Filed pursuant to Rule 497(a)(1)
File No. 333-183228
Rule 482 AD
Oxford Lane Capital Corp. Prices Preferred Stock Offering
Greenwich, CT -- 06/13/2013 – Oxford Lane Capital Corp. (the “Company”) (NasdaqGS: OXLC) today announced that it has priced an underwritten public offering of 800,000 shares of its newly designated 7.50% Series 2023 Term Preferred Stock (the “Preferred Stock”) at a public offering price of $25 per share, raising $20 million in gross proceeds. The Company has also granted the underwriters a 30-day option to purchase 120,000 additional shares of Preferred Stock on the same terms and conditions to cover over-allotments, if any. The closing of the transaction is subject to customary closing conditions and the shares are expected to be delivered on June 21, 2013. The Company has applied to list the Preferred Stock on the NASDAQ Global Select Market and expects trading to commence thereon within 30 days after June 21, 2013 under the symbol “OXLCO.”
Ladenburg Thalmann & Co. Inc., a subsidiary of Ladenburg Thalmann Financial Services Inc. (NYSE MKT: LTS), and MLV & Co. LLC are acting as the joint bookrunning managers for the offering. BTIG, LLC, Maxim Group LLC and National Securities Corporation, a wholly owned subsidiary of National Holdings, Inc. (OTCBB:NHLD), are acting as lead managers. C&Co/PrinceRidge LLC and Henley & Company LLC are acting as co-managers for the offering.
The Company plans to use the net proceeds of this offering for acquiring investments and for general working capital purposes, which may include the payment of operating expenses, including advisory and administrative fees and expenses.
This press release does not constitute an offer to sell or the solicitation of an offer to buy the securities in this offering or any other securities nor will there be any sale of these securities or any other securities referred to in this press release in any state or jurisdiction in which such offer, solicitation or sale would be unlawful prior to the registration or qualification under the securities laws of such state or jurisdiction.

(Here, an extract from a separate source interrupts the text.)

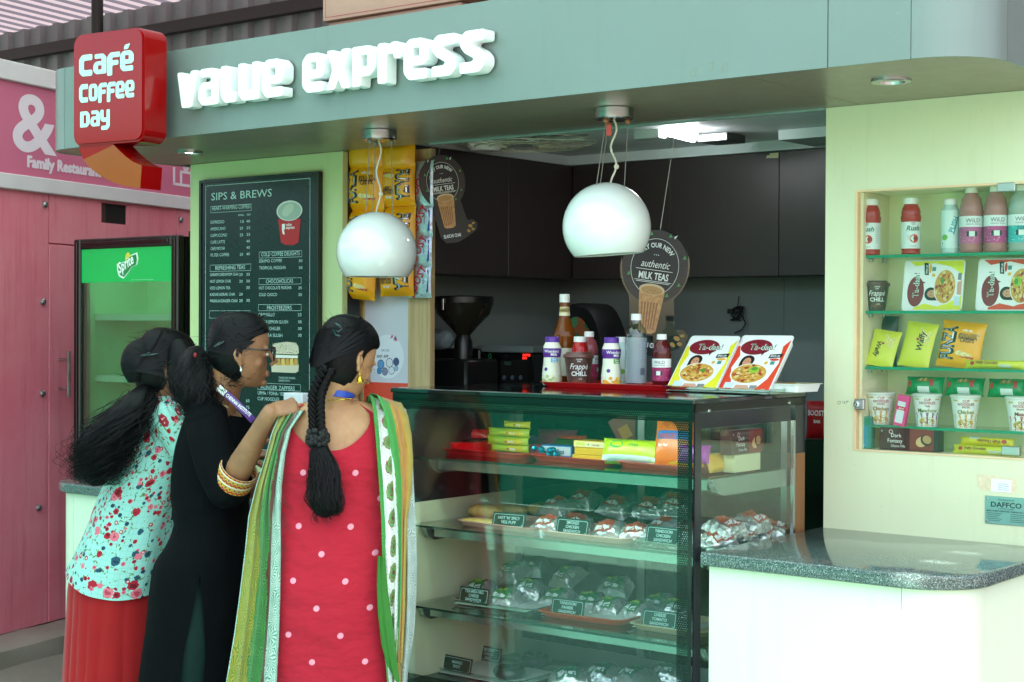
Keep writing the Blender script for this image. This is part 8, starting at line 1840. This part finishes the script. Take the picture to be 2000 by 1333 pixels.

The Preferred Stock will be offered and sold pursuant to the Company’s shelf registration statement relating to such securities on file with and declared effective by the Securities and Exchange Commission. The offering of the Preferred Stock may be made only by means of a prospectus and a related prospectus supplement, copies of which may be obtained, when available, from Ladenburg Thalmann & Co. Inc., Attn: Syndicate Department, 58 South Service Road, Suite 160, Melville, NY 11747, (telephone number 1-800-573-2541). Investors are advised to carefully consider the investment objectives, risks and charges and expenses of the Company before investing. The preliminary prospectus supplement, dated June 10, 2013, and accompanying prospectus, dated October 10, 2012, each of which has been filed with the Securities and Exchange Commission, contain a description of these matters and other important information about the Company and should be read carefully before investing.
About Oxford Lane Capital Corp.
Oxford Lane Capital Corp. is a publicly-traded registered closed-end management investment company. It currently seeks to achieve its investment objective of maximizing total return by investing in securitization vehicles which, in turn, primarily invest in senior secured loans made to companies whose debt is unrated or is rated below investment grade.
Forward-Looking Statements
This press release contains forward-looking statements subject to the inherent uncertainties in predicting future results and conditions, including statements with regard to the anticipated use of the net proceeds of the Company’s securities offering. Any statements that are not statements of historical fact (including statements containing the words “believes,” “plans,” “anticipates,” “expects,” “estimates” and similar expressions) should also be considered to be forward-looking statements. Certain factors could cause actual results and conditions to differ materially from those projected in these forward-looking statements. These factors are identified from time to time in our filings with the Securities and Exchange Commission,. We undertake no obligation to update such statements to reflect subsequent events.